— START MATERIAL SUPPLIED —

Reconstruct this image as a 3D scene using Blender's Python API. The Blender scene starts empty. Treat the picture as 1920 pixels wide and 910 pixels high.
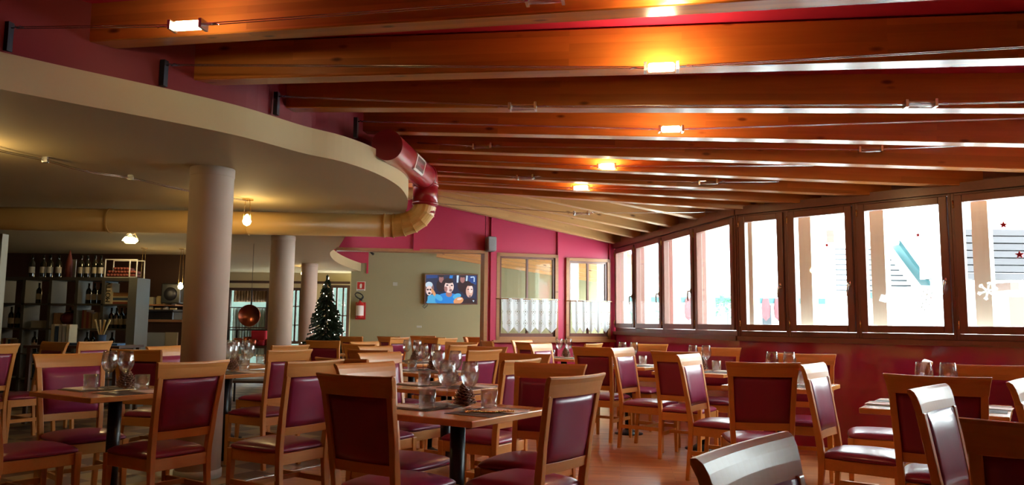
import bpy, bmesh, math, random
from mathutils import Vector, Matrix
random.seed(7)
C = bpy.context.scene.collection
PI = math.pi

# ------------------------------------------------------------------ camera, light, exposure
W, H, F = 1920, 910, 1440.0
EYE = Vector((0, 0, 1.2))
PITCH = math.atan(150.5 / F); ROLL = 0.0092
fw = Vector((0, math.cos(PITCH), math.sin(PITCH)))
up0 = Vector((0, -math.sin(PITCH), math.cos(PITCH)))
rt0 = Vector((1, 0, 0))
rt = rt0 * math.cos(ROLL) + up0 * math.sin(ROLL)
up = up0 * math.cos(ROLL) - rt0 * math.sin(ROLL)
cam_d = bpy.data.cameras.new('camera'); cam = bpy.data.objects.new('camera', cam_d); C.objects.link(cam)
cam_d.sensor_width = 36.0; cam_d.lens = F / W * 36.0; cam_d.clip_start = 0.05; cam_d.clip_end = 300
cam.matrix_world = Matrix(((rt.x, up.x, -fw.x, EYE.x), (rt.y, up.y, -fw.y, EYE.y), (rt.z, up.z, -fw.z, EYE.z), (0, 0, 0, 1)))
bpy.context.scene.camera = cam
sc = bpy.context.scene
sc.view_settings.view_transform = 'Standard'; sc.view_settings.look = 'None'
sc.view_settings.gamma = 1.0; sc.view_settings.use_curve_mapping = False
sc.view_settings.exposure = 1.5
sc.cycles.use_denoising = True
sc.cycles.max_bounces = 9; sc.cycles.transparent_max_bounces = 24; sc.cycles.transmission_bounces = 9
sc.cycles.diffuse_bounces = 4; sc.cycles.glossy_bounces = 4
sc.cycles.caustics_reflective = False; sc.cycles.caustics_refractive = False
sc.cycles.sample_clamp_indirect = 6.0
SKY = 8.0; LAMP_W = 30.0; LEFT_W = 7.0
wd = bpy.data.worlds.new('overcast'); sc.world = wd; wd.use_nodes = True
wn = wd.node_tree.nodes; wn['Background'].inputs[0].default_value = (0.90, 0.97, 1.0, 1); wn['Background'].inputs[1].default_value = SKY

def ray(px, py):
    return (fw + rt * ((px - W / 2) / F) + up * ((H / 2 - py) / F)).normalized()
def atz(px, py, z):
    r = ray(px, py); return EYE + r * ((z - EYE.z) / r.z)
def aty(px, py, y):
    r = ray(px, py); return EYE + r * (y / r.y)
def onplane(px, py, p0, n):
    r = ray(px, py); return EYE + r * ((p0 - EYE).dot(n) / r.dot(n))
def proj(p):
    v = Vector(p) - EYE; d = v.dot(fw); return (W / 2 + F * v.dot(rt) / d, H / 2 - F * v.dot(up) / d)

# ------------------------------------------------------------------ materials
MATS = {}
def newmat(name):
    m = bpy.data.materials.new(name); m.use_nodes = True; MATS[name] = m
    return m, m.node_tree.nodes, m.node_tree.links, m.node_tree.nodes['Principled BSDF']
def plain(name, col, rough=0.5, metal=0.0, var=0.08, scale=6.0, emit=None, es=0.0, coat=0.0, bump=0.0, spec=None):
    m, n, l, b = newmat(name)
    b.inputs['Roughness'].default_value = rough; b.inputs['Metallic'].default_value = metal
    if coat: b.inputs['Coat Weight'].default_value = coat; b.inputs['Coat Roughness'].default_value = 0.08
    if spec is not None: b.inputs['Specular IOR Level'].default_value = spec
    tc = n.new('ShaderNodeTexCoord'); ns = n.new('ShaderNodeTexNoise'); ns.inputs['Scale'].default_value = scale; ns.inputs['Detail'].default_value = 4
    l.new(tc.outputs['Object'], ns.inputs['Vector'])
    mx = n.new('ShaderNodeMix'); mx.data_type = 'RGBA'
    mx.inputs[6].default_value = tuple(c * (1 - var) for c in col) + (1,); mx.inputs[7].default_value = tuple(min(1, c * (1 + var)) for c in col) + (1,)
    l.new(ns.outputs['Fac'], mx.inputs[0]); l.new(mx.outputs[2], b.inputs['Base Color'])
    if emit: b.inputs['Emission Color'].default_value = tuple(emit) + (1,); b.inputs['Emission Strength'].default_value = es
    if bump:
        bp = n.new('ShaderNodeBump'); bp.inputs['Strength'].default_value = bump; bp.inputs['Distance'].default_value = 0.01
        l.new(ns.outputs['Fac'], bp.inputs['Height']); l.new(bp.outputs[0], b.inputs['Normal'])
    return m
def wood(name, c1, c2, rough=0.35, gx=1.2, gy=14.0, knots=0.0, blocks=0.0, coat=0.0, axis='X'):
    m, n, l, b = newmat(name)
    b.inputs['Roughness'].default_value = rough
    if coat: b.inputs['Coat Weight'].default_value = coat; b.inputs['Coat Roughness'].default_value = 0.18
    tc0 = n.new('ShaderNodeTexCoord'); oi = n.new('ShaderNodeObjectInfo'); sc_ = n.new('ShaderNodeMath'); sc_.operation = 'MULTIPLY'; sc_.inputs[1].default_value = 17.0; l.new(oi.outputs['Random'], sc_.inputs[0])
    tc = n.new('ShaderNodeVectorMath'); tc.operation = 'ADD'; l.new(tc0.outputs['Object'], tc.inputs[0]); l.new(sc_.outputs[0], tc.inputs[1])
    sp = n.new('ShaderNodeSeparateXYZ'); l.new(tc.outputs[0], sp.inputs[0])
    mp = n.new('ShaderNodeMapping'); l.new(tc.outputs[0], mp.inputs[0])
    mp.inputs['Scale'].default_value = (gx, gy, gy) if axis == 'X' else ((gy, gx, gy) if axis == 'Y' else (gy, gy, gx))
    ns = n.new('ShaderNodeTexNoise'); ns.inputs['Scale'].default_value = 3.0; ns.inputs['Detail'].default_value = 5; ns.inputs['Distortion'].default_value = 0.6
    l.new(mp.outputs[0], ns.inputs['Vector'])
    mx = n.new('ShaderNodeMix'); mx.data_type = 'RGBA'; mx.inputs[6].default_value = c1 + (1,); mx.inputs[7].default_value = c2 + (1,)
    l.new(ns.outputs['Fac'], mx.inputs[0]); out = mx.outputs[2]
    if blocks:
        ad = n.new('ShaderNodeMath'); ad.operation = 'ADD'; l.new(sp.outputs['Y'], ad.inputs[0]); l.new(sp.outputs['Z'], ad.inputs[1])
        cb = n.new('ShaderNodeCombineXYZ'); l.new(sp.outputs['X'], cb.inputs[0]); l.new(ad.outputs[0], cb.inputs[1])
        br = n.new('ShaderNodeTexBrick'); br.inputs['Scale'].default_value = 1.0; br.inputs['Brick Width'].default_value = 1.7; br.inputs['Row Height'].default_value = 0.045
        br.inputs['Mortar Size'].default_value = 0.0; br.offset = 0.37; br.inputs['Color1'].default_value = (1 - blocks,) * 3 + (1,); br.inputs['Color2'].default_value = (1, 1, 1, 1)
        l.new(cb.outputs[0], br.inputs['Vector'])
        m2 = n.new('ShaderNodeMix'); m2.data_type = 'RGBA'; m2.blend_type = 'MULTIPLY'; m2.inputs[0].default_value = 1.0
        l.new(out, m2.inputs[6]); l.new(br.outputs['Color'], m2.inputs[7]); out = m2.outputs[2]
    if knots:
        vo = n.new('ShaderNodeTexVoronoi'); vo.inputs['Scale'].default_value = 1.0
        m4 = n.new('ShaderNodeMapping'); m4.inputs['Scale'].default_value = (3.0, 8, 8) if axis == 'X' else (8, 8, 3.0)
        l.new(tc.outputs[0], m4.inputs[0]); l.new(m4.outputs[0], vo.inputs['Vector'])
        rp = n.new('ShaderNodeValToRGB'); rp.color_ramp.elements[0].position = 0.06; rp.color_ramp.elements[0].color = (0.16, 0.08, 0.05, 1)
        rp.color_ramp.elements[1].position = 0.15; rp.color_ramp.elements[1].color = (1, 1, 1, 1)
        l.new(vo.outputs['Distance'], rp.inputs[0])
        m3 = n.new('ShaderNodeMix'); m3.data_type = 'RGBA'; m3.blend_type = 'MULTIPLY'; m3.inputs[0].default_value = knots
        l.new(out, m3.inputs[6]); l.new(rp.outputs[0], m3.inputs[7]); out = m3.outputs[2]
    l.new(out, b.inputs['Base Color'])
    return m
def emis(name, col, s):
    m, n, l, b = newmat(name)
    b.inputs['Base Color'].default_value = tuple(min(1, c) for c in col) + (1,); b.inputs['Emission Color'].default_value = tuple(col) + (1,); b.inputs['Emission Strength'].default_value = s
    b.inputs['Roughness'].default_value = 0.4
    return m

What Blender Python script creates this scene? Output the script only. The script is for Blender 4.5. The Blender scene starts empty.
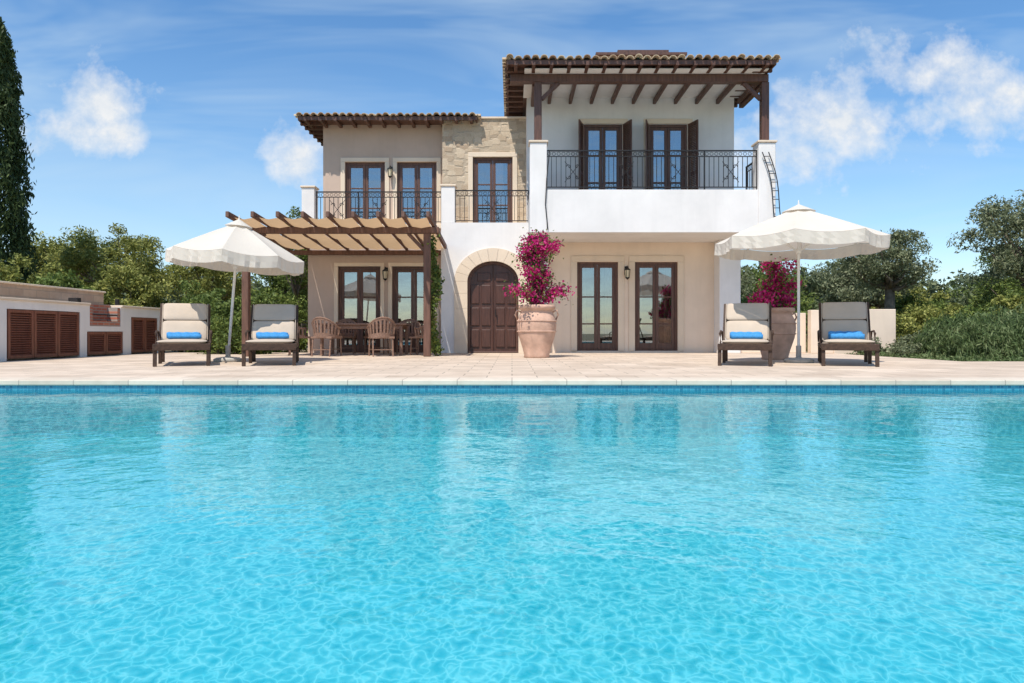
import bpy, math, numpy as np
from mathutils import Vector, Matrix
rng=np.random.default_rng(7)
S=bpy.context.scene
S.view_settings.view_transform='Standard'; S.view_settings.look='None'; S.view_settings.exposure=0
# ------------------------------------------------------------ helpers
def empty(name,loc=(0,0,0),rz=0,rot=None,scale=1):
    e=bpy.data.objects.new(name,None); S.collection.objects.link(e)
    e.location=loc; e.rotation_euler=rot if rot else (0,0,rz); e.scale=(scale,)*3
    e.empty_display_size=.2
    return e
class G:
    def __init__(s): s.v=[]; s.f=[]
    def add(s,vs,fs):
        o=len(s.v); s.v+= [tuple(v) for v in vs]; s.f+=[tuple(i+o for i in f) for f in fs]; return s
    def box(s,x0,x1,y0,y1,z0,z1,R=None,c=None):
        vs=[Vector((x,y,z)) for z in (z0,z1) for y in (y0,y1) for x in (x0,x1)]
        if R is not None:
            c=Vector(c) if c is not None else Vector(((x0+x1)/2,(y0+y1)/2,(z0+z1)/2))
            vs=[R@(v-c)+c for v in vs]
        return s.add(vs,[(0,2,3,1),(4,5,7,6),(0,1,5,4),(2,6,7,3),(0,4,6,2),(1,3,7,5)])
    def beam(s,p0,p1,w,h):
        p0=Vector(p0);p1=Vector(p1);d=(p1-p0);L=d.length;d.normalize()
        up=Vector((0,0,1)) if abs(d.z)<.95 else Vector((0,1,0))
        a=d.cross(up).normalized();b=a.cross(d).normalized()
        vs=[]
        for p in (p0,p1):
            for i,j in((-1,-1),(1,-1),(1,1),(-1,1)): vs.append(p+a*(i*w/2)+b*(j*h/2))
        return s.add(vs,[(3,2,1,0),(4,5,6,7),(0,1,5,4),(1,2,6,5),(2,3,7,6),(3,0,4,7)])
    def cyl(s,p0,p1,r0,r1=None,n=10,cap=True):
        r1=r0 if r1 is None else r1
        p0=Vector(p0);p1=Vector(p1);d=(p1-p0).normalized()
        up=Vector((0,0,1)) if abs(d.z)<.95 else Vector((0,1,0))
        a=d.cross(up).normalized();b=a.cross(d).normalized()
        vs=[]
        for p,r in((p0,r0),(p1,r1)):
            for i in range(n):
                t=2*math.pi*i/n; vs.append(p+a*(r*math.cos(t))+b*(r*math.sin(t)))
        fs=[(i,(i+1)%n,n+(i+1)%n,n+i) for i in range(n)]
        if cap: fs+=[tuple(range(n-1,-1,-1)),tuple(range(n,2*n))]
        return s.add(vs,fs)
    def tube(s,pts,r,n=8):
        pts=[Vector(p) for p in pts]
        rs=r if isinstance(r,(list,tuple)) else [r]*len(pts)
        vs=[]
        for k,p in enumerate(pts):
            d=(pts[min(k+1,len(pts)-1)]-pts[max(k-1,0)]).normalized()
            up=Vector((0,0,1)) if abs(d.z)<.9 else Vector((0,1,0))
            a=d.cross(up).normalized();b=a.cross(d).normalized()
            for i in range(n):
                t=2*math.pi*i/n; vs.append(p+a*(rs[k]*math.cos(t))+b*(rs[k]*math.sin(t)))
        fs=[(k*n+i,k*n+(i+1)%n,(k+1)*n+(i+1)%n,(k+1)*n+i) for k in range(len(pts)-1) for i in range(n)]
        m=(len(pts)-1)*n
        fs+=[tuple(range(n-1,-1,-1)),tuple(range(m,m+n))]
        return s.add(vs,fs)
    def prism(s,poly,y0,y1):
        n=len(poly)
        vs=[(x,y0,z) for x,z in poly]+[(x,y1,z) for x,z in poly]
        return s.add(vs,[tuple(range(n)),tuple(range(2*n-1,n-1,-1))]+[(i+n,(i+1)%n+n,(i+1)%n,i) for i in range(n)])
    def lathe(s,prof,n=32,c=(0,0,0)):
        vs=[(c[0]+r*math.cos(2*math.pi*i/n),c[1]+r*math.sin(2*math.pi*i/n),c[2]+z) for r,z in prof for i in range(n)]
        fs=[(k*n+i,k*n+(i+1)%n,(k+1)*n+(i+1)%n,(k+1)*n+i) for k in range(len(prof)-1) for i in range(n)]
        return s.add(vs,fs)
    def obj(s,name,mat,parent=None,smooth=False,bevel=0,solid=0,seg=1,sub=0):
        me=bpy.data.meshes.new(name); me.from_pydata(s.v,[],s.f); me.update()
        o=bpy.data.objects.new(name,me); S.collection.objects.link(o)
        me.materials.append(mat)
        if parent: o.parent=parent
        if smooth: me.shade_smooth()
        if solid:
            m=o.modifiers.new('solid','SOLIDIFY'); m.thickness=solid; m.offset=0
        if bevel:
            m=o.modifiers.new('bev','BEVEL'); m.width=bevel; m.segments=seg; m.limit_method='ANGLE'
        if sub:
            m=o.modifiers.new('sub','SUBSURF'); m.levels=sub; m.render_levels=sub
        return o
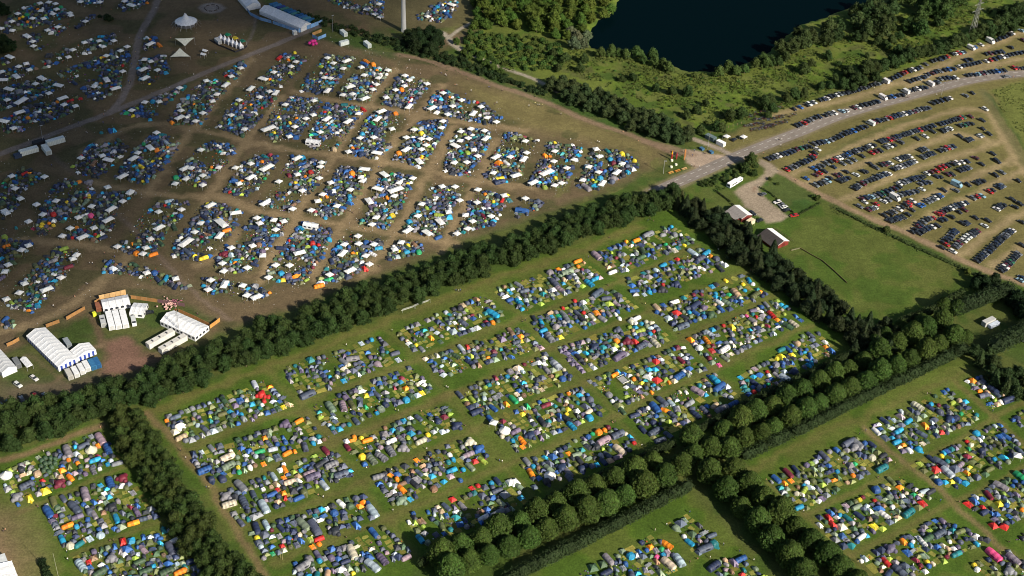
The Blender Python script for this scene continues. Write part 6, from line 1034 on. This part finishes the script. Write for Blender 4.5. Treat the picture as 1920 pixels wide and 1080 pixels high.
mesh_child(t, 'poles', d.data()); mesh_child(t, 'guy_ropes', g.data()); mesh_child(t, 'wall', MB().bar((0, 0, 0), (0, 0, 2.4), 5.8, 5.8, 20, FAB).data(), (.12,.12,.13))
def sail(pts, label):
    q = [P(*Z(cz, x, y), z) for x, y, z in pts]; c = sum(q) / 3; t = root_at('shade_sail', c[0], c[1], 0, label, 'shade sail', 'shade sails'); d = MB(); n = 8; q = [p - np.array([c[0], c[1], 0]) for p in q]; idx = {}; vs = []
    for i in range(n + 1):
        for j in range(n + 1 - i):
            u, v = i / n, j / n; w_ = 1 - u - v; p = q[0] * u + q[1] * v + q[2] * w_; cc = (q[0] + q[1] + q[2]) / 3; k = 1 - (1 - max(u, v, w_)) * .22; idx[i, j] = len(vs); vs.append(cc + (p - cc) * k)
    d.add(vs, [(idx[i, j], idx[i + 1, j], idx[i, j + 1]) for i in range(n) for j in range(n - i)] + [(idx[i + 1, j], idx[i + 1, j + 1], idx[i, j + 1]) for i in range(n) for j in range(n - i - 1)], FAB); mesh_child(t, 'sheet', d.data(), (.60,.60,.50))
    for p in q: mesh_child(t, 'mast', MB().bar((p[0], p[1], 0), (p[0], p[1], p[2] + .2), .09, n=5).data(), (.4,.4,.38))
sail([(225,577,5), (515,565,5), (375,692,2.2)], 'cream triangular shade sail pointing down, upper of two'); sail([(298,720,5), (150,855,2.2), (455,848,2.2)], 'cream triangular shade sail pointing up, lower of two')
for k in range(6):
    px, py = Z(cz, 915 + k * 59, 560 + k * 24); q = P(px, py, 2.5); t = root_at('pagoda_tent', q[0], q[1], H1, f'{ordn(k + 1)} white pagoda from the left in the row of six', 'pagoda', 'row of white pagodas'); d = MB(); r = 1.45; pts = [(-r, -r), (r, -r), (r, r), (-r, r)]
    mid = [(a * .35, b * .35, 3.7) for a, b in pts]; d.add([(*p, 2.5) for p in pts] + mid + [(0, 0, 5.4)], [(0, 1, 5, 4), (1, 2, 6, 5), (2, 3, 7, 6), (3, 0, 4, 7), (4, 5, 8), (5, 6, 8), (6, 7, 8), (7, 4, 8)], FAB); mesh_child(t, 'roof', d.data(), (.66,.66,.70)); mesh_child(t, 'wall', MB().box(-r, r, -r, r, 0, 2.5, FAB).data(), (.40,.40,.44)); mesh_child(t, 'opening', MB().box(-.7, .7, -r - .03, -r, 0, 2.0, FAB).data(), (.04,.04,.05))
for x, y, c, lb in ((1022,520,(.01,.20,.09),'bright green canopy tent behind the pagodas'), (1132,570,(.50,.38,.02),'yellow canopy tent behind the pagodas'), (1242,615,(.01,.14,.08),'dark green canopy tent behind the pagodas')): 
    a = Z(cz, x, y); canopy([(a[0]-6,a[1]),(a[0]+1,a[1]-3.5),(a[0]+6,a[1]),(a[0]-1,a[1]+3.5)], lb, 'coloured canopies', 2.6, c)
box_unit('stall_container', 'container', *Z(cz,868,590), H1, 6, 2.5, 2.4, (.40,.41,.42), 'grey stall container left of the pagodas')
fence('crowd_barrier', [Z(cz,745,610), Z(cz,880,690), Z(cz,940,710), Z(cz,1130,790), Z(cz,1240,750), Z(cz,1310,700)], 1.2, .1, (.025,.025,.03), 'black crowd barrier in front of the pagoda row', 0, 2.5, 'barrier', (.05,.05,.05))
for x, y in ((675,755),(650,810)): a = Z(cz, x, y); canopy([(a[0]-5.5,a[1]+1),(a[0]-2,a[1]-2.5),(a[0]+5.5,a[1]),(a[0]+2.5,a[1]+3)], ('upper' if y < 800 else 'lower') + ' of two small white stall canopies below the sails', 'small stall canopies', 2.3)
for k in range(8):
    a = 2 * math.pi * k / 8; c = P(397, 15.5); t = root_at('fire_bench', c[0] + 4.6 * math.cos(a), c[1] + 4.6 * math.sin(a), a + 1.57, 'dark log bench on the ' + ['right', 'upper right', 'far', 'upper left', 'left', 'lower left', 'near', 'lower right'][k] + ' side of the fire place', 'bench', 'benches round the fire place'); mesh_child(t, 'seat', MB().box(-1.1, 1.1, -.22, .22, .3, .5, MATTE).data(), (.05,.035,.03)); mesh_child(t, 'leg', MB().box(-.9, -.7, -.2, .2, 0, .3, MATTE).data(), (.05,.035,.03)); mesh_child(t, 'leg', MB().box(.7, .9, -.2, .2, 0, .3, MATTE).data(), (.05,.035,.03))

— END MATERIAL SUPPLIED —

[SET EXERCISE] Return only the lines running from the top of the data to the line that holds "PI = math.pi". Include both of those lines, but skip the pictures.

[ANSWER IN FULL]
Reconstruct this image as a 3D scene using Blender's Python API. The Blender scene starts empty. Treat the picture as 1920 pixels wide and 910 pixels high.
import bpy, bmesh, math, random
from mathutils import Vector, Matrix
random.seed(7)
C = bpy.context.scene.collection
PI = math.pi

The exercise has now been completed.